*Written exercise*
Only the lines from the one with "The Blender Python script for this scene continues." through the one with "return [tuple(a[0]) for" are to be restated, word for word, with both of them included.

Scripts that build scenes
'''

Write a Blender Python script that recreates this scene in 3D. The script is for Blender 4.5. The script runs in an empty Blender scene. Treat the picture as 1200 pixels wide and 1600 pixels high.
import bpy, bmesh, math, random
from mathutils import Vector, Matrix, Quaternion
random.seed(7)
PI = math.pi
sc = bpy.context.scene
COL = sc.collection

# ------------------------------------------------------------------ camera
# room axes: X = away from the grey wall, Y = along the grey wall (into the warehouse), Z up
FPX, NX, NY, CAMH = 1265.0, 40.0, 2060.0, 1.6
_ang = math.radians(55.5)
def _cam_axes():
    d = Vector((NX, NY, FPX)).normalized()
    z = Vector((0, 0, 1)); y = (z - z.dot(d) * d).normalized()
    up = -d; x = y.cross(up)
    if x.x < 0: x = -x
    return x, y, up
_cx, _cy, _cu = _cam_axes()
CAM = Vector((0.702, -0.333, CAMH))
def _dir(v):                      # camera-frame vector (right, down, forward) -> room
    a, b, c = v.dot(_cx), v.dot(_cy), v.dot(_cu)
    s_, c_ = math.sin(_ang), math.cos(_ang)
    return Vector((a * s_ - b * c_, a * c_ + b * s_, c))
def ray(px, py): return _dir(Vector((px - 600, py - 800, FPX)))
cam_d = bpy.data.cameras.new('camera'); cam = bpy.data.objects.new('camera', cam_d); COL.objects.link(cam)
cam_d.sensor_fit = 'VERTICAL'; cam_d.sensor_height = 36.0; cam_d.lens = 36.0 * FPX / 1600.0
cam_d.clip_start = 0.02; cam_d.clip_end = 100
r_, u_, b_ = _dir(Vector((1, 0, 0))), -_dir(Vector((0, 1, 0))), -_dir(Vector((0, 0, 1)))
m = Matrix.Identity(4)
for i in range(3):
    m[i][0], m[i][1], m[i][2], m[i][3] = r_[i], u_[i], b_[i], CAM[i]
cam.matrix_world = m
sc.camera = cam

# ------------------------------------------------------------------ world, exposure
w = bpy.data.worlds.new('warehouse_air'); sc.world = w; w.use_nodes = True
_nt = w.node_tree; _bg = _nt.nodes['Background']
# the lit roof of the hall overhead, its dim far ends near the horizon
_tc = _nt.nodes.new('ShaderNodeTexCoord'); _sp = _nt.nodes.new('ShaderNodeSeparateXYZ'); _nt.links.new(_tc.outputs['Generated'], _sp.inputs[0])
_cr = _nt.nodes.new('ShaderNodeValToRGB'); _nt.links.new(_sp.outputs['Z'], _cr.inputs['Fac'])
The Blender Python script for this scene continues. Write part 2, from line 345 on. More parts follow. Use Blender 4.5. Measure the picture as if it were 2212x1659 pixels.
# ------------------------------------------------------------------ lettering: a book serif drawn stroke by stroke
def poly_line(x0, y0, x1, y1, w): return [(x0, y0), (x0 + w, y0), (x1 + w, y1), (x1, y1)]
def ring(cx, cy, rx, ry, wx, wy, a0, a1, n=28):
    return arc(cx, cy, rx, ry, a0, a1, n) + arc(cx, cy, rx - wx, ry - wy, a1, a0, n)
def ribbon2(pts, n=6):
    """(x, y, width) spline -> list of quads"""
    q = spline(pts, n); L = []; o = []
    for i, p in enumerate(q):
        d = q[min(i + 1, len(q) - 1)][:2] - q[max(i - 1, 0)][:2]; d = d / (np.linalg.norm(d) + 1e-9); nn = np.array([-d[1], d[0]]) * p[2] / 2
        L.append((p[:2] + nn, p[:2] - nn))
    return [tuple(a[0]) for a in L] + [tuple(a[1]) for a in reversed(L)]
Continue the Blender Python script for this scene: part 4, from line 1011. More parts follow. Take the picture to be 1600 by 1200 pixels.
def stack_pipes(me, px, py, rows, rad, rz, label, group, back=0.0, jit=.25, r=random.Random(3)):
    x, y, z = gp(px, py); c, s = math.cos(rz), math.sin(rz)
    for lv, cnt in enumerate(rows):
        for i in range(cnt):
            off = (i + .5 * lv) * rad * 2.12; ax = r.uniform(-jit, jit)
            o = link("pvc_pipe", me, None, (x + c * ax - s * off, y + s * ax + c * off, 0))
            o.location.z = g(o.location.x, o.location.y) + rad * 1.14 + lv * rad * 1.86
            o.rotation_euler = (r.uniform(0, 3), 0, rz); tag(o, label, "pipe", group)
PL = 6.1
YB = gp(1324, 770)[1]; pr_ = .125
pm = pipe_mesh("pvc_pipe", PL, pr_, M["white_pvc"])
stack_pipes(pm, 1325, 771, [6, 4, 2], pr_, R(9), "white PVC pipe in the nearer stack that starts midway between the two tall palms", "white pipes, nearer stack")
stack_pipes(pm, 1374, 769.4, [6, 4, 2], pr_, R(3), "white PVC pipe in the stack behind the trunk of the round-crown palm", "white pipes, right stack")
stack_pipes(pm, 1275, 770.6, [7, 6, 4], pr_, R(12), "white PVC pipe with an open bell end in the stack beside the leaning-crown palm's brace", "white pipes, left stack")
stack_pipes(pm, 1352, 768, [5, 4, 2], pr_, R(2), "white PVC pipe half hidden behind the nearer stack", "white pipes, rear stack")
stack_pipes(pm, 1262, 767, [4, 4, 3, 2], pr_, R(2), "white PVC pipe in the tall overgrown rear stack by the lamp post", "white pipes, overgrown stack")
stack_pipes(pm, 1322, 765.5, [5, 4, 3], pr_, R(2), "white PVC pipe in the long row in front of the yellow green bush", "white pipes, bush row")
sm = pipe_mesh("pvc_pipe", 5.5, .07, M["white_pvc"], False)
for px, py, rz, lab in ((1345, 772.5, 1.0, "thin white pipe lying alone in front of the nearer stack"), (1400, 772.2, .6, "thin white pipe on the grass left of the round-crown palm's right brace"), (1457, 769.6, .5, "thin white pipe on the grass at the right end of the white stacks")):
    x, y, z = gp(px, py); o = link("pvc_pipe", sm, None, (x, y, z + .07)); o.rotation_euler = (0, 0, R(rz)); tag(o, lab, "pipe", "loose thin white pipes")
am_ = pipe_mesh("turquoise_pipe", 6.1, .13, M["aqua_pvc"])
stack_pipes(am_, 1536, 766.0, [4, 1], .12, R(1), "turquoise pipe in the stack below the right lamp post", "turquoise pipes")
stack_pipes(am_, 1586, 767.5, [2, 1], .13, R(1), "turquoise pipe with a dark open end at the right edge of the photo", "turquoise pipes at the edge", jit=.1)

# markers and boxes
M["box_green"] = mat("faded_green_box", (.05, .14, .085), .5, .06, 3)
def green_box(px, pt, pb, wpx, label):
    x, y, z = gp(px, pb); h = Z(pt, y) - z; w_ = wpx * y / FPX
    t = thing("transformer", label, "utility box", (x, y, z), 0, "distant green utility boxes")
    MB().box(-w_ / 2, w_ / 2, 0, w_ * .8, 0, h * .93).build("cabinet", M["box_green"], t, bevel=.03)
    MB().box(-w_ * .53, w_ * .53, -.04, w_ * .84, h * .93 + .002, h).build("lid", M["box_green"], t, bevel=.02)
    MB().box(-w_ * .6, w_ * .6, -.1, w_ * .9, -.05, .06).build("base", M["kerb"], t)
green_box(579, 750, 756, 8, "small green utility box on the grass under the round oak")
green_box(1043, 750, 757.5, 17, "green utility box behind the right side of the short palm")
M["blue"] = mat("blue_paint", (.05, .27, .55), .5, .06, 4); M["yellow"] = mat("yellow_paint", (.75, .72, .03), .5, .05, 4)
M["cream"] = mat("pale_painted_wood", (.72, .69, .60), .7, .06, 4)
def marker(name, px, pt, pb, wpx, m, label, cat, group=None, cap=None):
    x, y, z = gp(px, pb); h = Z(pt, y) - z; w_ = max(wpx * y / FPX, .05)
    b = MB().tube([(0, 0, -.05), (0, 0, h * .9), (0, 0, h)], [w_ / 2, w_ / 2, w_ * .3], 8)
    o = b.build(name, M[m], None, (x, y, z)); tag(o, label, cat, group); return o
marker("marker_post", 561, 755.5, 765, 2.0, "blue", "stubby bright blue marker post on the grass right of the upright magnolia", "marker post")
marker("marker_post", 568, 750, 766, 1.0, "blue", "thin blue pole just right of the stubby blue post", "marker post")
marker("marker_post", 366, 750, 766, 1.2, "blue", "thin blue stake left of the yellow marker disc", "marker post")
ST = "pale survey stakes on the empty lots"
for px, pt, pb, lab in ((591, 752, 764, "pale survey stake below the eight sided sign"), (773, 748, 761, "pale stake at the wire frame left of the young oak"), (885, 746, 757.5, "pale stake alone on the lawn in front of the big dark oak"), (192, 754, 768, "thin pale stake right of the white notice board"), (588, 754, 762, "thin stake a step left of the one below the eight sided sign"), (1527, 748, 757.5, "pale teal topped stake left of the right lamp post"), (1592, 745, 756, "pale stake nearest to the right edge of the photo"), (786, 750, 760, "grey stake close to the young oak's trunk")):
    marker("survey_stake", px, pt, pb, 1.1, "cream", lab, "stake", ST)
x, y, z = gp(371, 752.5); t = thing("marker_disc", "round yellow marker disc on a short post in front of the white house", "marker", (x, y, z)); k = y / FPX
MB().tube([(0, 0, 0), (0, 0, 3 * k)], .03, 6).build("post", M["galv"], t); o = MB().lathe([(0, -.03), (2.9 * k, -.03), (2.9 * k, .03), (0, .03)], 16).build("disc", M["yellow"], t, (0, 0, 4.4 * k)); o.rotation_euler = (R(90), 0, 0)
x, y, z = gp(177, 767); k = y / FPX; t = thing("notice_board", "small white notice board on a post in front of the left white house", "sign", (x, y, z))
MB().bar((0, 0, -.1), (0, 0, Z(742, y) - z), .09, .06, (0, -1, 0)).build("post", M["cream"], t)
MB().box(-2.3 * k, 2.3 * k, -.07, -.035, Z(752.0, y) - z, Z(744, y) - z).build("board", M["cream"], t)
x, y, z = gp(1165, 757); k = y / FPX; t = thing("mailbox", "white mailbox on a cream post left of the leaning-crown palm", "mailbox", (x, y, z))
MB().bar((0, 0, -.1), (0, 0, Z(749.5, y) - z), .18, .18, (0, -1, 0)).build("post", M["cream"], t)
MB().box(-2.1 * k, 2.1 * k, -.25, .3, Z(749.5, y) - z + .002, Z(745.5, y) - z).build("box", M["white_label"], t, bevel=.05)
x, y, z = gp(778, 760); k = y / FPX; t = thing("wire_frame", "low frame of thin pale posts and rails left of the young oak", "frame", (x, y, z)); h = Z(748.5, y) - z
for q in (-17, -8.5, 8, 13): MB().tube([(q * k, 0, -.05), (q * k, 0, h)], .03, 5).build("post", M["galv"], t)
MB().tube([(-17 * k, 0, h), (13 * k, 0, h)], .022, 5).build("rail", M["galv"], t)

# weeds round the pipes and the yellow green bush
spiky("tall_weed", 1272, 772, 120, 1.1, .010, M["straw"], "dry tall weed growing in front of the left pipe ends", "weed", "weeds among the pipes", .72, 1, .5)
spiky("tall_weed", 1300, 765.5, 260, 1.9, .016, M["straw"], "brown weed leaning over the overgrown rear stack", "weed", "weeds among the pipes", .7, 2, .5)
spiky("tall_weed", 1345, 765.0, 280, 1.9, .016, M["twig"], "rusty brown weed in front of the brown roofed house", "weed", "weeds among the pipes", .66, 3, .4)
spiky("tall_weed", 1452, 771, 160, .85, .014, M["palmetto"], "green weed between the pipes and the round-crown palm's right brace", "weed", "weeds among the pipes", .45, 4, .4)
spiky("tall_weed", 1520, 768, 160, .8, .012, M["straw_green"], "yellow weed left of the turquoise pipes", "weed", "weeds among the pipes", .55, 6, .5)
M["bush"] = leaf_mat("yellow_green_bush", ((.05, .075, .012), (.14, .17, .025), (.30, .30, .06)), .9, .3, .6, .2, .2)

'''

*Expected output*
The Blender Python script for this scene continues. Write part 2, from line 345 on. More parts follow. Use Blender 4.5. Measure the picture as if it were 2212x1659 pixels.
# ------------------------------------------------------------------ lettering: a book serif drawn stroke by stroke
def poly_line(x0, y0, x1, y1, w): return [(x0, y0), (x0 + w, y0), (x1 + w, y1), (x1, y1)]
def ring(cx, cy, rx, ry, wx, wy, a0, a1, n=28):
    return arc(cx, cy, rx, ry, a0, a1, n) + arc(cx, cy, rx - wx, ry - wy, a1, a0, n)
def ribbon2(pts, n=6):
    """(x, y, width) spline -> list of quads"""
    q = spline(pts, n); L = []; o = []
    for i, p in enumerate(q):
        d = q[min(i + 1, len(q) - 1)][:2] - q[max(i - 1, 0)][:2]; d = d / (np.linalg.norm(d) + 1e-9); nn = np.array([-d[1], d[0]]) * p[2] / 2
        L.append((p[:2] + nn, p[:2] - nn))
    return [tuple(a[0]) for a in L] + [tuple(a[1]) for a in reversed(L)]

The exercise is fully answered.